Editoriali
Le lezioni che l'Italia deve trarre dall'ennesima strage di migranti
Nelle ultime 48 ore centinaia di persone sono scomparse nelle acque del Mediterraneo al largo della Libia. Non possiamo permetterci di restare inermi. Non è umanitarismo, è buon senso
Nelle ultime 48 ore centinaia di migranti sono scomparsi nelle acque del Mediterraneo al largo della Libia. Scriviamo centinaia perché non si conosce – e probabilmente non conosceremo mai – il numero esatto, né tantomeno le identità, delle vittime dei due naufragi di questi giorni. Si stima che su un gommone fossero in 130, mentre altri 40 sarebbero stati a bordo di un altro barchino di cui si sono perse le tracce.

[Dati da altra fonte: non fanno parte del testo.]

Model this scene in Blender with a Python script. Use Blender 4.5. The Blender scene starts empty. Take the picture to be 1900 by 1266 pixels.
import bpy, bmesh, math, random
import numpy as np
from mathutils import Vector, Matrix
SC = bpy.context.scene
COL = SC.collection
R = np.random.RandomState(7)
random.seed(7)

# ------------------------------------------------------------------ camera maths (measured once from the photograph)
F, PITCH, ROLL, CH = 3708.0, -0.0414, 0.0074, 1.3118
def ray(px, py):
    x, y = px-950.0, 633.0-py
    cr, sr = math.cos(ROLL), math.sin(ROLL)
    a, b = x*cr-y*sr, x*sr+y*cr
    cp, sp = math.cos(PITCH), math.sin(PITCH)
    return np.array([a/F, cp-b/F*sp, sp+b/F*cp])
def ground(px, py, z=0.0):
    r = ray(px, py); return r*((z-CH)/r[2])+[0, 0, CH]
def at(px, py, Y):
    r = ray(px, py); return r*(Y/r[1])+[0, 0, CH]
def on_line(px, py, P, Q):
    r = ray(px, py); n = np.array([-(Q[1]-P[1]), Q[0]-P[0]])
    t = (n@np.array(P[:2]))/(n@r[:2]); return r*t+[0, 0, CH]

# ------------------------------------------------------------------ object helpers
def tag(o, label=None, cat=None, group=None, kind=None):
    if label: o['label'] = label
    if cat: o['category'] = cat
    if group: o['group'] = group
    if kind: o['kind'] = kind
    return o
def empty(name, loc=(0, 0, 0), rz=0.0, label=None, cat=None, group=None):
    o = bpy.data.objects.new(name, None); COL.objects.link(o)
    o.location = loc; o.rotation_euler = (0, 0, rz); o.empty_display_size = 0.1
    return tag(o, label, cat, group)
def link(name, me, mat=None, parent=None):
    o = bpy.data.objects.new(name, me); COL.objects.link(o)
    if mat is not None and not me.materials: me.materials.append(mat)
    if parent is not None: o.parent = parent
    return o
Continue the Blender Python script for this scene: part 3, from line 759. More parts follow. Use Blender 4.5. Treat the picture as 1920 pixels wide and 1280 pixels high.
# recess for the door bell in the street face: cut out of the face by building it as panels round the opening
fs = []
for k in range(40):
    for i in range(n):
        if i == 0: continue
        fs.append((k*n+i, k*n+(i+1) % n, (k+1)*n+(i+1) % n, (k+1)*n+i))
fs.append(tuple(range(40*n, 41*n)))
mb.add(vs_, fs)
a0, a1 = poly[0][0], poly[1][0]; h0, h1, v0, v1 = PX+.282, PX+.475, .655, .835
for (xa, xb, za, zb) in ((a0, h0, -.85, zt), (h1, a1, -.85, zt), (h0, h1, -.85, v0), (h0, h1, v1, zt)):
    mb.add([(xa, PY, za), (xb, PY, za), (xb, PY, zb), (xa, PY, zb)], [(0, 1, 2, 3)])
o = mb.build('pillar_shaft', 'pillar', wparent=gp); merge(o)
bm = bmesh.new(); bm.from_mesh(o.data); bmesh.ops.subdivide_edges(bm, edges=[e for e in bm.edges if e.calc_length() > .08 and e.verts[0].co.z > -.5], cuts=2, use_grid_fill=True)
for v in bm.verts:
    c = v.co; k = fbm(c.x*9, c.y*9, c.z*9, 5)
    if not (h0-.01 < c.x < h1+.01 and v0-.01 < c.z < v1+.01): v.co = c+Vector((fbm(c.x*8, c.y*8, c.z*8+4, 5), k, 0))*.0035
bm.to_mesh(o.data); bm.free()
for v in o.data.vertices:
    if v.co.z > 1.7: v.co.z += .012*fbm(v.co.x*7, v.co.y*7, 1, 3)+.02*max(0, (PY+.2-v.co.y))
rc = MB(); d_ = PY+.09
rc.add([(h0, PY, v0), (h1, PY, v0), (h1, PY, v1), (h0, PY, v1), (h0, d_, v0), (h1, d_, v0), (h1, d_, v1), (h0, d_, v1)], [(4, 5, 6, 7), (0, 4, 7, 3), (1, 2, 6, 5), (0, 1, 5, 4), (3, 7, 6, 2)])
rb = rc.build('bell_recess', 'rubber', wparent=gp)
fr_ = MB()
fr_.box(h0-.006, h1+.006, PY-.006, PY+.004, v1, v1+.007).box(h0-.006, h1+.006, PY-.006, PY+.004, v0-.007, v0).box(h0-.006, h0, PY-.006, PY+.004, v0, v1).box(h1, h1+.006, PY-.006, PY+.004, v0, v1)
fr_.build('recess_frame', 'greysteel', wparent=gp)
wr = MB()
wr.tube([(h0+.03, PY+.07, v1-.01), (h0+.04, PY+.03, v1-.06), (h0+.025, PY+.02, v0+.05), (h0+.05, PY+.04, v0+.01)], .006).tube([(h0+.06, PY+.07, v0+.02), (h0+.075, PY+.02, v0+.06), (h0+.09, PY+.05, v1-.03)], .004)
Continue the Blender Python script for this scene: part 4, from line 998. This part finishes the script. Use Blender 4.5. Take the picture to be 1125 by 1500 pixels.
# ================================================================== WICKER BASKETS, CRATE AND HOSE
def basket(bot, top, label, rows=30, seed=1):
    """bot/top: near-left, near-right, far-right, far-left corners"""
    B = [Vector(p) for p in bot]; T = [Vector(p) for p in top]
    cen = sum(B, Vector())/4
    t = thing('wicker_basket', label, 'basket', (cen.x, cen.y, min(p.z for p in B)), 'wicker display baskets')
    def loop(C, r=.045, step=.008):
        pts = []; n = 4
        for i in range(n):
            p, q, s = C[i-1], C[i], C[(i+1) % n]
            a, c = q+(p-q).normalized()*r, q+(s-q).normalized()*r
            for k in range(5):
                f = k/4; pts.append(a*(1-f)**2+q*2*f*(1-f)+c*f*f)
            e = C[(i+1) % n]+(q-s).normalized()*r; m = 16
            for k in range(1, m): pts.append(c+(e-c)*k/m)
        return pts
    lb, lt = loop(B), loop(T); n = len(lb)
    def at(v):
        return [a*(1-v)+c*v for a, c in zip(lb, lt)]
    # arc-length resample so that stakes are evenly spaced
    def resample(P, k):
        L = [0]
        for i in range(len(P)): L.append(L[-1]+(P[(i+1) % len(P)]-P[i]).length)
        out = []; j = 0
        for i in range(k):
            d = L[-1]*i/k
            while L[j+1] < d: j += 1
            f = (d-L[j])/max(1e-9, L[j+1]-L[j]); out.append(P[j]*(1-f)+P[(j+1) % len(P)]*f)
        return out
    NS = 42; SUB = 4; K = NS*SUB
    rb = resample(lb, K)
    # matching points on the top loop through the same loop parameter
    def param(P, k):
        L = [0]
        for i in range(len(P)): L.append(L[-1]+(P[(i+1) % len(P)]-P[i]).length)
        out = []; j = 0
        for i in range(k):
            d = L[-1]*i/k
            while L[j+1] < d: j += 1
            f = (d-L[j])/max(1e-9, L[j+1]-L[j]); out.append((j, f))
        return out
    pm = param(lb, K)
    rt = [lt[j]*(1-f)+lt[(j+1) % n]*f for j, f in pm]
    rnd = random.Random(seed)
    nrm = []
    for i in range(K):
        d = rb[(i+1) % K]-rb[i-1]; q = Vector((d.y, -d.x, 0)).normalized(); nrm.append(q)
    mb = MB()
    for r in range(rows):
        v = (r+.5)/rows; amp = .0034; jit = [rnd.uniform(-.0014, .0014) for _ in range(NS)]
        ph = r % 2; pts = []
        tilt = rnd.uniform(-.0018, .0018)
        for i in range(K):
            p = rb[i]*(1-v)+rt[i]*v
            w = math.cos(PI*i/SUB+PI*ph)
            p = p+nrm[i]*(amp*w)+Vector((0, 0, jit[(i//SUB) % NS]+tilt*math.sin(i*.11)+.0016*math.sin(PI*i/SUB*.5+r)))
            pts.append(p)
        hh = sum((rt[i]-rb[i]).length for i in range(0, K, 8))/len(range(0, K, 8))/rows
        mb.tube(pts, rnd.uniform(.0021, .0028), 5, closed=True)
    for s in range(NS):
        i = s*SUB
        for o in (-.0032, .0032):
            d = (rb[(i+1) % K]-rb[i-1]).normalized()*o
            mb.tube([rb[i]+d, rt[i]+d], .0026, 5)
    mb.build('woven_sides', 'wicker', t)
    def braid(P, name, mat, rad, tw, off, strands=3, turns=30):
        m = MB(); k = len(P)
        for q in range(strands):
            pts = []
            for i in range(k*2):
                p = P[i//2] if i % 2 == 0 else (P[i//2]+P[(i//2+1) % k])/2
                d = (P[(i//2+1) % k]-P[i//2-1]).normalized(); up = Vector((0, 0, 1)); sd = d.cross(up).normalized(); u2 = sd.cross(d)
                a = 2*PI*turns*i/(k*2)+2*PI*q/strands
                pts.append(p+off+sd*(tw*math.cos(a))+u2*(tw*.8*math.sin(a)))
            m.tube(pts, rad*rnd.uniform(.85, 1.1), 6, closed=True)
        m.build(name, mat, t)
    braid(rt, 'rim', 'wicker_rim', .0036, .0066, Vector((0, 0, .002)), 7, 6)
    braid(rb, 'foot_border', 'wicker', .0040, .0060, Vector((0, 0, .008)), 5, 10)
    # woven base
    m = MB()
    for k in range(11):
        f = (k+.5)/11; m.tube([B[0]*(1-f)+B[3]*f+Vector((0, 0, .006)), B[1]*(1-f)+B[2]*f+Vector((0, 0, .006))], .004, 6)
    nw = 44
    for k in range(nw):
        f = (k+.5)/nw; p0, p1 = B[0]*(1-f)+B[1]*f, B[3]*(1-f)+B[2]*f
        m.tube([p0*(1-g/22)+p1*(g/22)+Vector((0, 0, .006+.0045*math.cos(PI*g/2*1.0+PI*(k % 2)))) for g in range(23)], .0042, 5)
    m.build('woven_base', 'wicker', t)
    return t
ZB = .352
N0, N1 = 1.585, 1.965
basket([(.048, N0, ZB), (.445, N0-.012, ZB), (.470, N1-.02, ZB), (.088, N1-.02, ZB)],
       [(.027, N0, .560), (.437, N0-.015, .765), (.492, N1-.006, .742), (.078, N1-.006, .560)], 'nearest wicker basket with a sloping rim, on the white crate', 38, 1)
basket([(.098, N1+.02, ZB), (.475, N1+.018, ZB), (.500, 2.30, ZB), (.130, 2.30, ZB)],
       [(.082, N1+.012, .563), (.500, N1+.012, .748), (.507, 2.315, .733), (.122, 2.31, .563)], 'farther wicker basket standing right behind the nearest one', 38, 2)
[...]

Come spesso accade in occasione di disgrazie come queste abbiamo già una nuova icona, pronta da pubblicare sulle prime pagine dei giornali (lo abbiamo fatto anche noi nel Foglio del weekend, grazie alla sensibilità graffiante di un artista come Makkox): un uomo riverso a pancia in giù, tenuto a galla da un salvagente. Non è la prima né sarà l’ultima, al punto che – temiamo – queste icone rischiano di diventare ai nostri occhi, piuttosto, figurine indistinte l’una dall’altra. Ora c’è da chiedersi quanti morti affogati dovremo ancora contare prima di imparare una volta per tutte alcune lezioni. La prima – come ha detto venerdì l’ammiraglio della Guardia costiera Vittorio Alessandro – è che questi naufraghi “non sono stati vittime della loro cieca ostinazione, ma delle autorità responsabili”. La seconda è che non possiamo affidare i salvataggi esclusivamente alla Guardia costiera libica, perché – come dimostra il loro recente rifiuto deliberato a salvare le due barche in difficoltà – significa essere ostaggi dei loro ricatti e della loro incompetenza. La terza è che un paese come il nostro, membro dell’Ue, non può permettersi di ignorare e rifiutare le richieste di soccorso che arrivano dal mare. Restare inermi, come ha fatto il Comando generale del corpo delle capitanerie di porto a Roma, seguendo quella che è una prassi criminale consolidata, significa renderci corresponsabili di stragi come queste. L’alternativa c’è e si muove su due livelli. Da un lato, sui tavoli negoziali di Bruxelles, per far sì che gli altri paesi membri non si nascondano dietro a ipocrite formulette come quella della “solidarietà flessibile”; dall’altro, impiegando finalmente la nostra Guardia costiera. Usiamola per salvare uomini e non solo per liberare le tartarughe incastrate nelle reti da pesca. Non è umanitarismo a senso unico, è buon senso.